Before Tirole, researchers and policymakers sought general principles for all industries. They advocated simple policy rules, such as capping prices for monopolists and prohibiting cooperation between competitors, while permitting cooperation between firms with different positions in the value chain. Tirole showed theoretically that such rules may work well in certain conditions, but do more harm than good in others. Price caps can provide dominant firms with strong motives to reduce costs – a good thing for society – but may also permit excessive profits – a bad thing for society. Cooperation on price setting within a market is usually harmful, but cooperation regarding patent pools can benefit everyone. The merger of a firm and its supplier may encourage innovation, but may also distort competition.
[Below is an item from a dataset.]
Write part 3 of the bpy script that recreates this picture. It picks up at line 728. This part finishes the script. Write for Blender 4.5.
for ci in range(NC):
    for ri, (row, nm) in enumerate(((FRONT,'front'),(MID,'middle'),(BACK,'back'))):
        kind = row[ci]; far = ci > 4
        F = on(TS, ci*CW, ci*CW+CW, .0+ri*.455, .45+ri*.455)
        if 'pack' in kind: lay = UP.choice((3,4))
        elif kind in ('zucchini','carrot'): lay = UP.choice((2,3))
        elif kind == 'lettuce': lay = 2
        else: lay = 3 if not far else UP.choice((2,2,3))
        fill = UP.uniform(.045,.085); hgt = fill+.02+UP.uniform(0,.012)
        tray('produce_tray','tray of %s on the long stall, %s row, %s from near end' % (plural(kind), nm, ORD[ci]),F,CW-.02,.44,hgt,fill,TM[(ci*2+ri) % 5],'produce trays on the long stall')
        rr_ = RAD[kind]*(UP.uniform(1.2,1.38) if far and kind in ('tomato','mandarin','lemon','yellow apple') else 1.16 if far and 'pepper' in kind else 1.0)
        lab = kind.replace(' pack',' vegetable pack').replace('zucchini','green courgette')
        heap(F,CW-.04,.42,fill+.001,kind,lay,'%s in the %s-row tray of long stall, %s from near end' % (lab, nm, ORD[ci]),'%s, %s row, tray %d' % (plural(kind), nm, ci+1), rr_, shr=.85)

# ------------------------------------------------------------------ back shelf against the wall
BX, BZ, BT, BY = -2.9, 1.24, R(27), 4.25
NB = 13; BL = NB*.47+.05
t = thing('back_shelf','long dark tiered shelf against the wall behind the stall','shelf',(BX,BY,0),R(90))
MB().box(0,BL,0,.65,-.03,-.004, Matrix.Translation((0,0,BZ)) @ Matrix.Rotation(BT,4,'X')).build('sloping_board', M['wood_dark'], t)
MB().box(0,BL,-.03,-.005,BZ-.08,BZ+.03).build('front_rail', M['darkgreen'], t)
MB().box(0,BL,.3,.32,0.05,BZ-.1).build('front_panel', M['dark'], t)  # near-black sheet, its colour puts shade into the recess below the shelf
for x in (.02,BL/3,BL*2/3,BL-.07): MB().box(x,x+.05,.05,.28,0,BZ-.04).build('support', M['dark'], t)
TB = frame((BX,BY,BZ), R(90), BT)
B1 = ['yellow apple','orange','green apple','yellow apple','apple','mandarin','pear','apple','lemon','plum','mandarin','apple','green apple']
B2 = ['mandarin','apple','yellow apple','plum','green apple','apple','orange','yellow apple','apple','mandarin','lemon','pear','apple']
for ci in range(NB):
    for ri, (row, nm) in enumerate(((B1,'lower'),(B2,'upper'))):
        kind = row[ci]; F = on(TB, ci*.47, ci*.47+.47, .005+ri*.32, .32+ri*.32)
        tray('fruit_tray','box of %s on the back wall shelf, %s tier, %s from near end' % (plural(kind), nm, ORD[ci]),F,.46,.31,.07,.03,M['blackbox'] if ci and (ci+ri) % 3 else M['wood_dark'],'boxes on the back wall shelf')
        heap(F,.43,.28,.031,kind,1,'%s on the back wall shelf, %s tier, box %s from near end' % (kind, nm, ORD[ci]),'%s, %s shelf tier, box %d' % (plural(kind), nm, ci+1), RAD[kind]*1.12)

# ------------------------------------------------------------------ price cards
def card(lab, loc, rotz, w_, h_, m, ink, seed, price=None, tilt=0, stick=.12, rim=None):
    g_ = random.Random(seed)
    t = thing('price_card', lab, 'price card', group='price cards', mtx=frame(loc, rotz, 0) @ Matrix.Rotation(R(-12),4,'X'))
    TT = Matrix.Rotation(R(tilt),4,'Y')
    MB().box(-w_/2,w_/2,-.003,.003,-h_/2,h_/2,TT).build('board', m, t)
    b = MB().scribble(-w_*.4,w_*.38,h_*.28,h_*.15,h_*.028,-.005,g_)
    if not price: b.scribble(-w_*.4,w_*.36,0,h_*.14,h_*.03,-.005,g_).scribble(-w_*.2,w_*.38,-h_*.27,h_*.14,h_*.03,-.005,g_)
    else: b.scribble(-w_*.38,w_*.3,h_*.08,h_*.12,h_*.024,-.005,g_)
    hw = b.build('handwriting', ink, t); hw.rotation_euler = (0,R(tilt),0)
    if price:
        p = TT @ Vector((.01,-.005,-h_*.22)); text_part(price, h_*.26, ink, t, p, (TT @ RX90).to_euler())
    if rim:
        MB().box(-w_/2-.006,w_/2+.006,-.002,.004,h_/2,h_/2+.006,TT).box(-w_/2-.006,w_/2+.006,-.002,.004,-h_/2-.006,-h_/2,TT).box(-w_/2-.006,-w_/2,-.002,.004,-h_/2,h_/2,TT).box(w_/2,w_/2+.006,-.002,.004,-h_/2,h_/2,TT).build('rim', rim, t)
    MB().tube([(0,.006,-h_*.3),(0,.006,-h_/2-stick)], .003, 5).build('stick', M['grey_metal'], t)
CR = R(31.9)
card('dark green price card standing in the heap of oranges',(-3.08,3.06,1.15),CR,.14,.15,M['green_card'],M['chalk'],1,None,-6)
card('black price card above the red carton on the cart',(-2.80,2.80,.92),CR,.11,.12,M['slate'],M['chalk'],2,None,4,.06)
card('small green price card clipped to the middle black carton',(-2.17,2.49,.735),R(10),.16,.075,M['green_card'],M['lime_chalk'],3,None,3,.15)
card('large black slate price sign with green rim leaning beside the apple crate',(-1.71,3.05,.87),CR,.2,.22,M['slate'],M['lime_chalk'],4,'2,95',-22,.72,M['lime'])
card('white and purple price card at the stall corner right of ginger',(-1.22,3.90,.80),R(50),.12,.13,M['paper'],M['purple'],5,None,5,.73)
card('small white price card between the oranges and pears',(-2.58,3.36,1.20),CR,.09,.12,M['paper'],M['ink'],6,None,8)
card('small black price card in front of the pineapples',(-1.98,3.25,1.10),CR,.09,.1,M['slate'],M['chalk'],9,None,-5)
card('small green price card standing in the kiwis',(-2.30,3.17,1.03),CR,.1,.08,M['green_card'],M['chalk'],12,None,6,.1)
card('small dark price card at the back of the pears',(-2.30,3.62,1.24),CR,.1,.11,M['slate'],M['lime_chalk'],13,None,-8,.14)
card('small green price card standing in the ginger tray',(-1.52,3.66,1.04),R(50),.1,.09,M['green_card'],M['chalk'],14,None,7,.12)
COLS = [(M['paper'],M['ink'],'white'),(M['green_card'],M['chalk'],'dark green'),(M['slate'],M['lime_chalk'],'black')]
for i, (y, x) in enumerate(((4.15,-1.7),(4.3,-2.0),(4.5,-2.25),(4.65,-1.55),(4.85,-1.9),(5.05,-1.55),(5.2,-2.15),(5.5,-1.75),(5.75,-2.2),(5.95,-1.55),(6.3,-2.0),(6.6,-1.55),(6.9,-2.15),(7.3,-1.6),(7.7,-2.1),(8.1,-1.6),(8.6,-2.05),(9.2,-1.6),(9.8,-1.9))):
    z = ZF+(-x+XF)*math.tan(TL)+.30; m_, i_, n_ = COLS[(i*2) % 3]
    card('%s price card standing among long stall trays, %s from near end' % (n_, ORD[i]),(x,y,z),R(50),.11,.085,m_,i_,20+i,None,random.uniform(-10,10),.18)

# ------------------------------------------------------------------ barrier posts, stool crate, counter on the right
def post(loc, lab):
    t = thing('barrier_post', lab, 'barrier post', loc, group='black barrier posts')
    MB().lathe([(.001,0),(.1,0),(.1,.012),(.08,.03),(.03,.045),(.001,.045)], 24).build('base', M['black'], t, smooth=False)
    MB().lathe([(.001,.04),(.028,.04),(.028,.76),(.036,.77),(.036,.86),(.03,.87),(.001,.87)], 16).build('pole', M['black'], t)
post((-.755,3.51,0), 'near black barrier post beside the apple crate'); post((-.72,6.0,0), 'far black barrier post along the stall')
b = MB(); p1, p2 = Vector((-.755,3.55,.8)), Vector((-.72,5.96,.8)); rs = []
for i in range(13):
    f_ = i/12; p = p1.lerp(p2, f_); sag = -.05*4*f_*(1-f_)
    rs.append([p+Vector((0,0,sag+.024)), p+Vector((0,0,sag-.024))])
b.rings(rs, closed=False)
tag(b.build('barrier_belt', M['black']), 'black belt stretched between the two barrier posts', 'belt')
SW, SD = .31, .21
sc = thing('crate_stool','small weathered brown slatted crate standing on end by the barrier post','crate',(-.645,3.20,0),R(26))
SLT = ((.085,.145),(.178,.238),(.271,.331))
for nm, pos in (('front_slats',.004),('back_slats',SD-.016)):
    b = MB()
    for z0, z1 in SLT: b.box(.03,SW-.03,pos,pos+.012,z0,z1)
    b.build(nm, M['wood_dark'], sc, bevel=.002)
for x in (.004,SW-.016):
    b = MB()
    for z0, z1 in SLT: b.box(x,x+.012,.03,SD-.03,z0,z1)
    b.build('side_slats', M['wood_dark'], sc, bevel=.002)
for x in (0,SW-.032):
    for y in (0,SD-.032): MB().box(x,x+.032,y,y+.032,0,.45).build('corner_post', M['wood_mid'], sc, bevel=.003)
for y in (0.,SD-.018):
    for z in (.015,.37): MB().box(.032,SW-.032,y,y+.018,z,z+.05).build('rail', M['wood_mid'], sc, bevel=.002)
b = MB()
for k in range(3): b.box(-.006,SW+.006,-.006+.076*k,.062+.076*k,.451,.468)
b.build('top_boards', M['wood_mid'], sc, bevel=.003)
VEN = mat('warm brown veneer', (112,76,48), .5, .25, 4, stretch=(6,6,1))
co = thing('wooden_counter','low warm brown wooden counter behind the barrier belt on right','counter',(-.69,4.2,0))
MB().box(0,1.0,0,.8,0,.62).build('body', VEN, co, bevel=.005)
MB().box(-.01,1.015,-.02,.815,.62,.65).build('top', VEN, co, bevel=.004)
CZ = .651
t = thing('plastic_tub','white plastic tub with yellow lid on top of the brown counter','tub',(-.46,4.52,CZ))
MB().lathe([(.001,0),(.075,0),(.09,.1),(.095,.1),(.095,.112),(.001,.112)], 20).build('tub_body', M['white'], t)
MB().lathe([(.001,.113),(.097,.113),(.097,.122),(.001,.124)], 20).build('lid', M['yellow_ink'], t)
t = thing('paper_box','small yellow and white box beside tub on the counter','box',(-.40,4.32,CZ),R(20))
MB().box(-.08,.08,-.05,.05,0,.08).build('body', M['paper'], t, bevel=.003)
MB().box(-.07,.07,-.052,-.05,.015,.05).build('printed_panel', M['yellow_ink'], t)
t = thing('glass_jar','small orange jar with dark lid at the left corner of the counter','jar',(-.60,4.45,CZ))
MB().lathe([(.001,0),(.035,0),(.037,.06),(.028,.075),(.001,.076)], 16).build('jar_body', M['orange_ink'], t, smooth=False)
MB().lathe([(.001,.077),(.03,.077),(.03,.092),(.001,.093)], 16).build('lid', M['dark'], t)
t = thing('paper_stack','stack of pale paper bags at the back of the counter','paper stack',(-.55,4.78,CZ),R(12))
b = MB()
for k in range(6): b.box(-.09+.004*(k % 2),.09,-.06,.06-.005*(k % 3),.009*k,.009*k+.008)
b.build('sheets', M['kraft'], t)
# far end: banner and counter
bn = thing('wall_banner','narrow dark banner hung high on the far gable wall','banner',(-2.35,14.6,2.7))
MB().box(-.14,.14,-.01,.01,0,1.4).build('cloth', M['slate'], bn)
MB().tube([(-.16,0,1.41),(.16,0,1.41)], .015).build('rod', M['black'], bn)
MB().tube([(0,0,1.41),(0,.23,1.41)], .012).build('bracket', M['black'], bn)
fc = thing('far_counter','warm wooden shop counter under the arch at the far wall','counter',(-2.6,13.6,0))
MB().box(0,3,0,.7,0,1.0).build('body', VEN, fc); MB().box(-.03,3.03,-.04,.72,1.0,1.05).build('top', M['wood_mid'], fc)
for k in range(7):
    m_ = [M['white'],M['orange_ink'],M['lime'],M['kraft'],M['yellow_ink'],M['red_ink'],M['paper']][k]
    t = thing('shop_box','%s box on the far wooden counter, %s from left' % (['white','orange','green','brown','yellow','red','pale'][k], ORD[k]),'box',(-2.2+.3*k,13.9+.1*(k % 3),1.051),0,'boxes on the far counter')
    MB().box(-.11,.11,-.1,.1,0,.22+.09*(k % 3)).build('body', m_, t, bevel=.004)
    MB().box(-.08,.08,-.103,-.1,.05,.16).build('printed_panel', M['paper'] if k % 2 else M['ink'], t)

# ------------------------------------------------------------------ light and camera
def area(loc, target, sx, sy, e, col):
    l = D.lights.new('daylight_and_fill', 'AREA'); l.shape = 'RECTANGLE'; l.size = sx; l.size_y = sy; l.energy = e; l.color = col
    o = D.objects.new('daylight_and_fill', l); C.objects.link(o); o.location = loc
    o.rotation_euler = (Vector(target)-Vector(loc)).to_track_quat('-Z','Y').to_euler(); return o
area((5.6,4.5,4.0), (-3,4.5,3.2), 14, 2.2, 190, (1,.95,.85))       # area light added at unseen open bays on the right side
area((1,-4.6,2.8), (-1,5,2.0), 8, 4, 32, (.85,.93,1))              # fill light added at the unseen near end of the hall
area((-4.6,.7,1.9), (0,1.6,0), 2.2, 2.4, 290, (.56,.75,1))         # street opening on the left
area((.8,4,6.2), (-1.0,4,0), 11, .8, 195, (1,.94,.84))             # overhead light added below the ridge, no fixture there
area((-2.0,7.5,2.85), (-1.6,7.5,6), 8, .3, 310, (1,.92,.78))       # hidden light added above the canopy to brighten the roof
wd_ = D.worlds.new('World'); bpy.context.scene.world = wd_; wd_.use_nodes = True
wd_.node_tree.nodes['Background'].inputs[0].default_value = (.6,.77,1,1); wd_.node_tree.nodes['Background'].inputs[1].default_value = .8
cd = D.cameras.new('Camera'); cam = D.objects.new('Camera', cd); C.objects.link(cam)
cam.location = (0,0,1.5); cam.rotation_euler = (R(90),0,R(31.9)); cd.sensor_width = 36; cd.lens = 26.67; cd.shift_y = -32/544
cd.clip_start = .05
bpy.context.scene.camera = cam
The best regulation or competition policy should therefore be carefully adapted to every industry's specific conditions. In a series of articles and books, Jean Tirole has presented a general framework for designing such policies and applied it to a number of industries, ranging from telecommunications to banking. Drawing on these new insights, governments can better encourage powerful firms to become more productive and, at the same time, prevent them from harming competitors and customers.